Early portions of the film follow the police as they chase down leads looking for the killer. We glimpse into private meetings, back room preparations, and the investigative labs, with Lang showing us how the detectives, experts, and technicians process the evidence and build the case. When the clues yield few results, the cops hit the streets and start putting the boot into the criminal class. The homicide bureau is led by Lang-regular Otto Wernicke, who plays the recurring character Inspector Lohmann, a fearsome and corpulent scourge of shady practices and their practitioners. Lohmann's raids on speakeasies and other criminal hangouts begins to put a damper on the various illegal businesses, so the top crooks put their heads together and vow to capture the child killer themselves. The various criminal divisions are con men, pickpockets, and burglars, with the top of the food chain being a dangerous individual referred to only as "Safecracker." Actor Fritz Odemar strikes an imposing figure. He is easily the most stylish of the bad guys, swaggering in his leather trench, bowler, and cane.

The crooks employ the Beggars Union as their street team. The theory is that panhandlers regularly go unnoticed. The case is cracked when a blind balloon salesman (Georg John) hears Beckert whistling Edvard Grieg's "In the Halls of the Mountain King" and recalls hearing a customer whistle the same melody on the day the last little girl was killed. The beggars spring into action, marking Beckert with a chalk "M" on his coat and following him street to street before cornering him after hours in an office building. The jig is up!

Lang spends sufficient time with each aspect of the story, letting every character have his or her due, fully developing cop and criminal alike as their investigations run parallel to one another. What is perhaps most revolutionary and daring for the era, however, is how much screen time the director gives to the killer. While we are spared seeing any of the bloody details of Beckert's deeds, we are privy to his behavior after he satiates his bloodlust and how the compulsion next takes over him. Lorre is well known for his buggy eyes and reptilian voice. He is chubbier here than he would be for his more famous Hollywood roles in films like The Man Who Knew Too Much [review] and The Maltese Falcon [review], but he is already cultivating that sweaty, ghoulish manner that would see him play villains for most of his career. Hans Beckert is perhaps one of his most varied roles, as it features him jumping through many moods. At times, he is pitiful and almost sympathetic; at others, sinister. A scene of Beckert making faces at himself in a mirror is darkly comic and yet also unsettling. Lorre looks like he is legitimately losing his mind.

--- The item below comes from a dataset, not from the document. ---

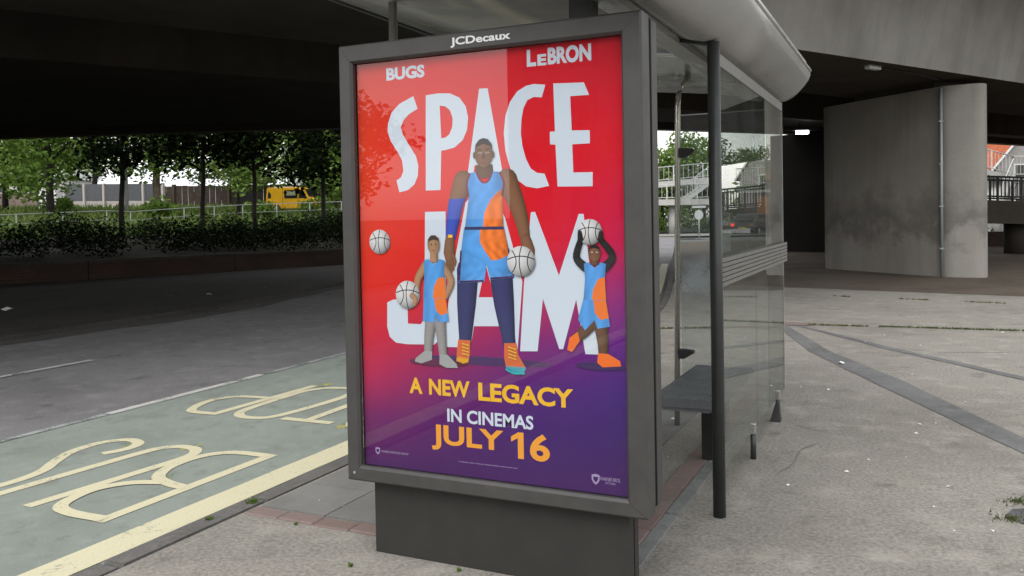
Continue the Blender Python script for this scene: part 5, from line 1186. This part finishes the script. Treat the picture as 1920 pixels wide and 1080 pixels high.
MB().obox(Q0,Q1,1.6,-.3,0).build('upper_flight', M['palecon'], wf); MB().obox(Q1,Q2,1.6,-.35,0).build('landing', M['palecon'], wf)
railing(wf, Q0+offr*.75, Q1+offr*.75, 1.1, M['whiterail'], .2); railing(wf, Q1+offr*.75, Q2+offr*.75, 1.1, M['whiterail'], .2)
Q3 = Vector((6.15,50.3,1.75)); MB().obox(Q1+offr*.8,Q3+offr*.8,.12,-.25,.1).build('stair_stringer', M['whiterail'], wf); railing(wf, Q1+offr*.8, Q3+offr*.8, 1.0, M['whiterail'], .2)
MB().obox(Q1,Q3,1.3,-.3,-.02).build('lower_flight', M['palecon'], wf)
for (x, y) in ((3.9,50.9),(8.8,53.1),(6.3,50.6)): MB().tube([(x,y,-.1),(x,y,2.82 if x != 6.3 else 1.75)], .25, 12).build('column', M['palecon'], wf)
# far belt of trees closing the view
tl = MB(); random.seed(40)
cl = []
for k in range(150):
    a = R(random.uniform(-62, 35)); d = random.uniform(125, 175); cl.append((2+d*math.sin(a), -3+d*math.cos(a), random.uniform(1.5,6.0), random.uniform(3,5.5)))
tag(leafcloud(cl, 9000, 1.1).build('treeline', M['leafmid'], recalc=False), None, None, None, 'stuff')

# ------------------------------------------------------------------ behind the camera (seen only in the cover glass)
ob = thing('office_block', 'brown brick office block across the junction, mirrored in the poster glass', 'building', (0,0,0))
MB().box(-21,14,-62,-46,0,20).build('wall', M['officebrick'], ob)
wm = MB().box(-.9,.9,-.06,0.0,-1,1).mesh('window'); wm.materials.append(M['darkglass'])
for fl in range(6):
    for k in range(11): inst('window', wm, ob, (-19+k*3.1,-45.93,2.2+fl*3.1))
for i, (x, y, h, r_, lb) in enumerate([(-26,-36,8.5,3.4,'leafy street tree mirrored at the left of the poster glass'),(-31,-42,9,3.8,'second leafy street tree mirrored at the poster glass edge'),(-13,-37,8,3.0,'street tree before the office block mirrored in the poster glass')]):
    tree('tree', lb, 'trees behind the viewer', x, y, 0, h, r_, 3, .2, M['leafmid'], M['bark'], 1800, .4, seed=90+i, low=2.2)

Fritz Lang's approach to the storytelling in M is perhaps best exemplified in how the criminals work through the office building, searching it floor by floor, room by room, until they find their man. (One sees a direct line from here to Rififi [review] and Le cercle rouge [review], in the nearly dialogue-free heist with robbers drilling through the ceiling, among other things.) This is how Lang and von Harbou also develop the script, considering every possible scenario, looking at the community impact the string of disappearances would have, how the fear and paranoia would turn neighbor against neighbor. As a director, Lang controls every aspect of his scenes and how he delivers the information to his audience. For instance, one of the major elements that the restoration efforts of the last decade have set out to correct are all the changes made to the soundtrack without Lang's blessing. He chose to show many sequences without any audio at all, using silence to build anxiety and anticipation. When police raids descend on the streets, there is no dialogue, no ambient noise. It's dead quiet as swarms of men arrive in automobiles and begin corralling suspects. When the sound does return, the initial jolt is shocking.

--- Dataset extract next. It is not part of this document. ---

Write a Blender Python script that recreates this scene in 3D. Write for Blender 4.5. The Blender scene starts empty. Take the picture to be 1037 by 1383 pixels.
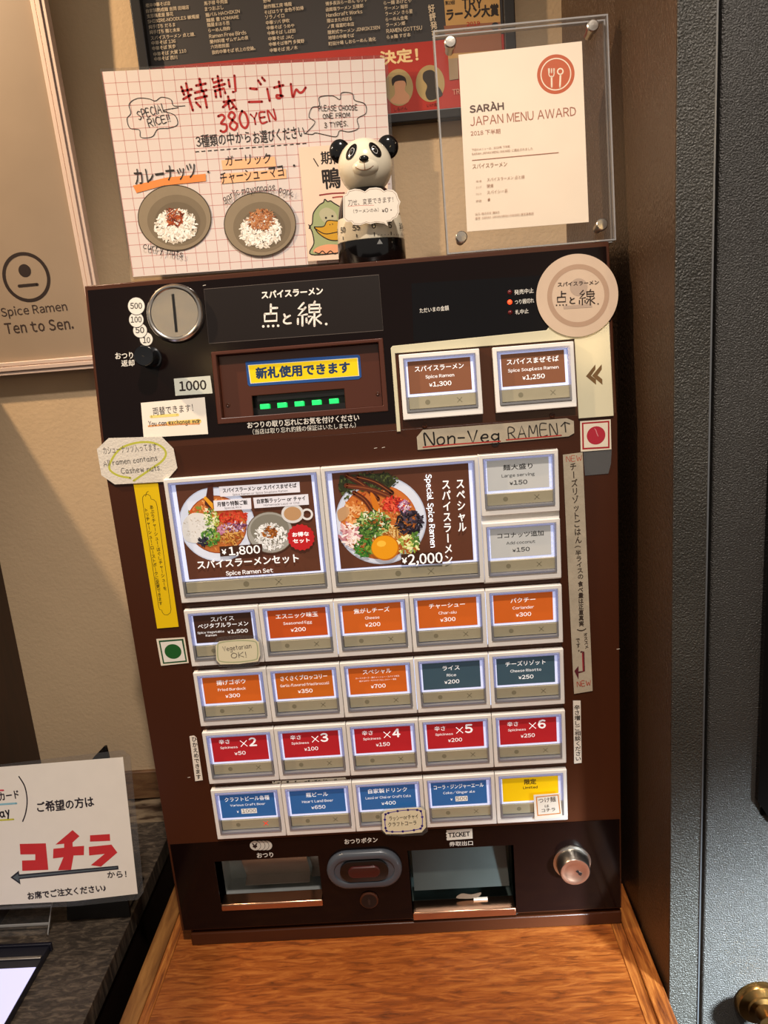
import bpy, bmesh, math, random
import numpy as np
from mathutils import Matrix, Vector

random.seed(7)
SC = bpy.context.scene
COL = SC.collection

# ------------------------------------------------------------------ camera
FPX = 1044.06
CPOS = np.array([0.26398, -0.65443, 0.57692])
CR = np.array([0.99662549, 0.02049085, -0.07948429])
CU = np.array([0.0723987, 0.23685773, 0.96884304])
CF = np.array([-0.03867889, 0.97132824, -0.23457494])
cam = bpy.data.cameras.new('camera')
cam.sensor_fit = 'HORIZONTAL'
cam.sensor_width = 36.0
cam.lens = FPX / 1037 * 36
cam.clip_start = 0.01
cam_o = bpy.data.objects.new('camera', cam)
COL.objects.link(cam_o)
cam_o.matrix_world = Matrix(((CR[0], CU[0], -CF[0], CPOS[0]), (CR[1], CU[1], -CF[1], CPOS[1]), (CR[2], CU[2], -CF[2], CPOS[2]), (0, 0, 0, 1)))
SC.camera = cam_o

# ------------------------------------------------------------------ light and exposure
SC.view_settings.view_transform = 'Standard'
SC.view_settings.look = 'None'
SC.view_settings.exposure = 0.0
SC.view_settings.gamma = 1.0
SC.view_settings.use_curve_mapping = False
world = bpy.data.worlds.new('room_ambience')
SC.world = world
world.use_nodes = True
world.node_tree.nodes['Background'].inputs[0].default_value = (1.0, 0.90, 0.80, 1)
world.node_tree.nodes['Background'].inputs[1].default_value = 0.36


def lamp(name, kind, loc, target, power, color, size=0.05, angle=60, blend=0.3, size_y=None):
    l = bpy.data.lights.new(name, kind)
    l.energy = power
    l.color = color
    if kind == 'AREA':
        l.size = size
        if size_y:
            l.shape = 'RECTANGLE'
            l.size_y = size_y
    else:
        l.shadow_soft_size = size
    if kind == 'SPOT':
        l.spot_size = math.radians(angle)
        l.spot_blend = blend
    o = bpy.data.objects.new(name, l)
    COL.objects.link(o)
    o.location = loc
    o.rotation_euler = (Vector(target) - Vector(loc)).to_track_quat('-Z', 'Y').to_euler()
    return o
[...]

The Munich Film Archive print of M represents the film in its most complete form, quite possibly the edit that Lang originally intended. Though the running time is not much longer than the version Criterion released in 2004, it is substantially different in that the newly discovered nitrate has allowed the restoration team to fix jittery cuts and drop-outs and maintain a more consistent picture throughout. The film looks wonderful projected digitally. Lang's use of high and low angles, and his sense of how to frame an image, particularly his extreme close-ups, works even better when seen at a theatrical size. There are many engagements set up around the country, including the weeklong run at Portland's Cinema 21 that begins this Friday, March 29. Check the Kino site to see if M is coming to your area. It's well worth whatever effort it takes to see this in the cinema. M is an unforgettable film, melding a social consciousness with expert storytelling, balancing the macabre with realism for a queasy balance between the things that scare us and our desire to watch them come to life.